Jadi, diterapkan sistem objective measurement. Separuh dari sampel ubinan ini dikerjakan mantri statistik BPS, dan separuh sisanya dikerjakan mantri pertanian. Jadi, untuk memperoleh data yield rate, BPS hanya mengerjakan separuh dari seluruh sampel. Luas panen sepenuhnya dikumpulkan mantri tani dengan cara penaksiran melalui sistem blok pengairan, penggunaan bibit, dan pandangan mata (eye estimate) di sawah. Pengumpulan data luas panen ini tidak berdasarkan survei statistik, tidak ada objective measurement di lapangan.

Dalam teori statistik data ini, termasukcatatanadministrasi sehingga akurasinya sulit diuji secara statistik. Data luas panen inilah biang overestimate data produksi padi saat ini.

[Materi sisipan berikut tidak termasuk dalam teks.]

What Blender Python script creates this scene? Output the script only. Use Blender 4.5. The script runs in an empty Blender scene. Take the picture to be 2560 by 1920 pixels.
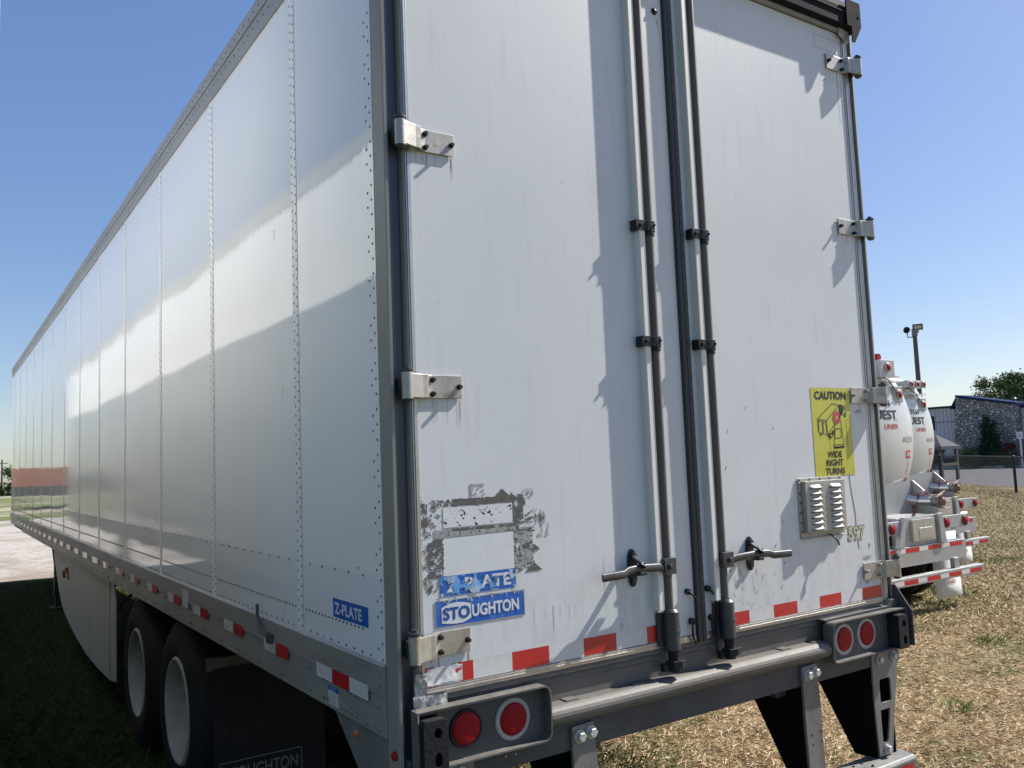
import bpy, bmesh, math, random
import numpy as np
from mathutils import Vector, Matrix, noise as mnoise
random.seed(7); rng = np.random.default_rng(7)
rad = math.radians
sc = bpy.context.scene
C = bpy.data.collections.new('scene'); sc.collection.children.link(C)

# ------------------------------------------------------------------ camera
def cam_axes(yaw, pitch, roll):
    f = Vector((math.sin(yaw)*math.cos(pitch), math.cos(yaw)*math.cos(pitch), math.sin(pitch)))
    r = Vector((math.cos(yaw), -math.sin(yaw), 0)); u = r.cross(f)
    c, s = math.cos(roll), math.sin(roll)
    return f, r*c+u*s, u*c-r*s
CAM = Vector((-1.1886, -2.4586, 1.9663))
f_, r_, u_ = cam_axes(.5919, .0888, -.0391)
cd = bpy.data.cameras.new('camera'); cam = bpy.data.objects.new('camera', cd); C.objects.link(cam)
cd.sensor_fit = 'HORIZONTAL'; cd.sensor_width = 36; cd.lens = 36*2143.3/2560
cd.clip_start = .05; cd.clip_end = 2000
m4 = Matrix.Identity(4)
for i in range(3):
    m4[i][0] = r_[i]; m4[i][1] = u_[i]; m4[i][2] = -f_[i]; m4[i][3] = CAM[i]
cam.matrix_world = m4
sc.camera = cam

# ------------------------------------------------------------------ light
SUN = Vector((1.05, -.20, 1.0)).normalized()      # towards the sun
elev = math.asin(SUN.z); azim = math.atan2(SUN.x, SUN.y)
w = bpy.data.worlds.new('World'); sc.world = w; w.use_nodes = True
nt = w.node_tree; bg = nt.nodes['Background']
sky = nt.nodes.new('ShaderNodeTexSky'); sky.sky_type = 'NISHITA'; sky.sun_disc = False
sky.sun_elevation = elev; sky.sun_rotation = azim
sky.altitude = 200; sky.air_density = 1.0; sky.dust_density = .8; sky.ozone_density = 3.0
sg = nt.nodes.new('ShaderNodeGamma'); sg.inputs[1].default_value = .62
nt.links.new(sky.outputs[0], sg.inputs[0]); sh = nt.nodes.new('ShaderNodeHueSaturation'); sh.inputs['Saturation'].default_value = 1.45; sh.inputs['Hue'].default_value = .511; sh.inputs['Saturation'].default_value = 1.42
st = nt.nodes.new('ShaderNodeVectorMath'); st.operation = 'MULTIPLY'; st.inputs[1].default_value = (1.0, 1.0, 1.03)
nt.links.new(sg.outputs[0], st.inputs[0]); nt.links.new(st.outputs[0], sh.inputs['Color']); nt.links.new(sh.outputs[0], bg.inputs[0]); bg.inputs[1].default_value = .15
sl = bpy.data.lights.new('sun', 'SUN'); sl.energy = 4.8; sl.angle = rad(.5); sl.color = (1, .955, .88)
so = bpy.data.objects.new('sun', sl); C.objects.link(so)
so.rotation_euler = (-SUN).to_track_quat('-Z', 'Y').to_euler(); so.location = (20, -4, 20)
sc.view_settings.view_transform = 'Standard'; sc.view_settings.look = 'None'
sc.view_settings.exposure = 0.8; sc.view_settings.gamma = 1
sc.render.engine = 'CYCLES'
sc.cycles.max_bounces = 12; sc.cycles.diffuse_bounces = 9; sc.cycles.glossy_bounces = 4

# ------------------------------------------------------------------ helpers
def tag(o, label=None, cat=None, group=None, kind=None):
    if label: o['label'] = label
    if cat: o['category'] = cat
    if group: o['group'] = group
    if kind: o['kind'] = kind
    return o
def empty(name, loc=(0, 0, 0), rz=0):
    o = bpy.data.objects.new(name, None); C.objects.link(o); o.location = loc; o.rotation_euler = (0, 0, rz)
    o.empty_display_size = .3
    return o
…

Menurut berbagai studi BPS (Sastrotaruno dan Maksum, 2002), besarnya overestimate mencapai 17%. Artinya, jika tahun 2013 menurut BPS produksi beras 40,39 juta ton, masih harus dikurangi 6,87 juta ton beras. Itu berarti bukan surplus (dengan konsumsi per kapita 139 kg beras), kita minus beras 1,37 juta ton beras.

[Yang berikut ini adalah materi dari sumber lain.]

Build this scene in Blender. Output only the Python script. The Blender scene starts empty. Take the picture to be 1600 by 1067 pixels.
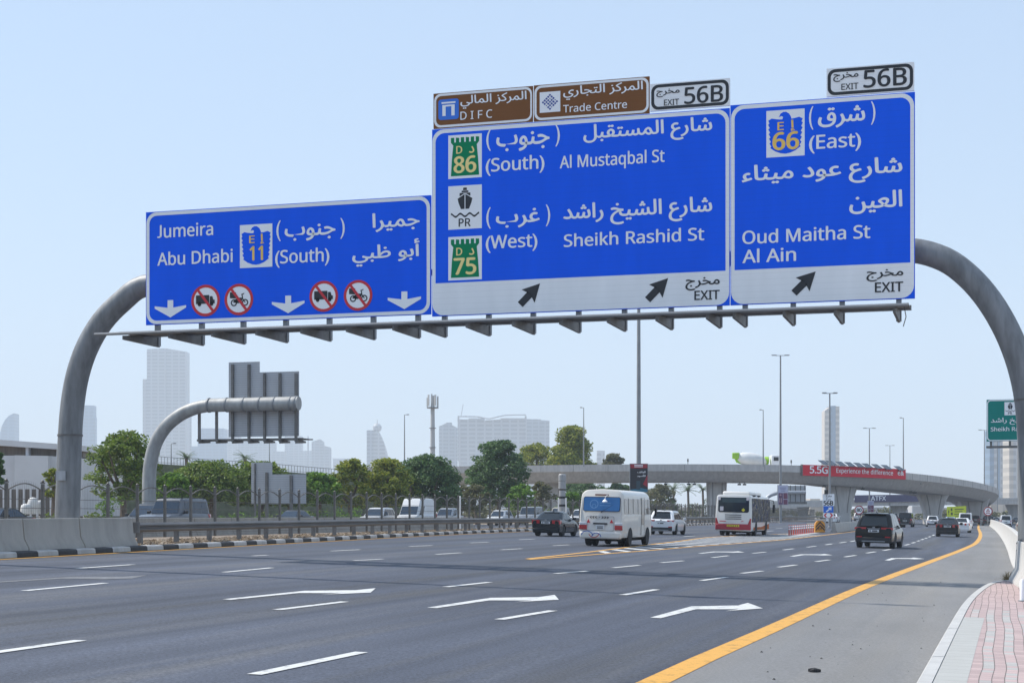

Laporan produksi berlebih itu terasa masuk akal. Konversi lahan pertanian untuk real estate, kawasan industri, dan infrastruktur terus berlangsung tanpa jeda. Ada yang menyebut 70.000, 110.000, bahkan 145.000 ha per tahun (Sapuan, 2006). Di sisi lain, pencetakan sawah baru hanya 35.000 ha per tahun. Anehnya, laporan luas panen tidak menurun. Pada 1996 luas panen padi sawah/ ladang dilaporkan 11.569.000 ha, lima tahun kemudian (2001) jadi 11.500.000 ha, dan 2013 seluas 13.769.000 ha. Dibandingkan 2012, pada 2012 terjadi kenaikan luas panen 324.389 ha.

Dari jumlah itu, 259.915 ha di antaranya disumbang dari Jawa. Padahal, di Jawa praktis tak ada pencetakan lahan baru. Data hanya deretan angka. Data hanya alat. Masalahnya, jika data itu bias karena dikumpulkan lewat cara yang tidak reliable lalu dijadikan batu pijak kebijakan, output-nya tak hanya menyesatkan tapi juga menyengsarakan. Sudah saatnya data atau statistik padi/beras dibenahi. Ini dimulai dengan data konsumsi beras per kapita. Sampai sekarang pemerintah memakai data konsumsi per kapita 139 kg beras per tahun, padahal data ini tak jelas asalusulnya.

Data itu merupakan kesepakatan politik. Anehnya, sejak 1996 data konsumsi beras per kapita ini tidak berubah. Di sisi lain, ada data konsumsi per kapita yang valid: 113 kg beras per tahun. Ini hasil survei Badan Ketahanan Pangan Kementan dengan BPS pada 2012. Anehnya, data ini tidak pernah dipublikasikan untuk umum. Lalu membenahi data luas panen. Data luas panen harus dikumpulkan lewat survei statistik. Teknologi pengumpulan data berdasarkan objective measurement telah berkembang pesat. Indonesia dipastikan bisa melakukannya.

Jika data statistik produksi padi itu dipakai terus, berasnya hanya di atas kertas (semu), riil di lapangan tidak ada. Kalau ada berasnya, penduduk miskin tidak mungkin harus makan nasi aking dan kelaparan. Keengganan mengubah data berikut metode pengumpulannya sama artinya membiarkan kesalahan (data) terus berulang tanpa jeda. Atau memang ada pihak yang kehilangan proyek dan kedoknya terbongkar karena tidak bisa lagi menipu (dengan) data?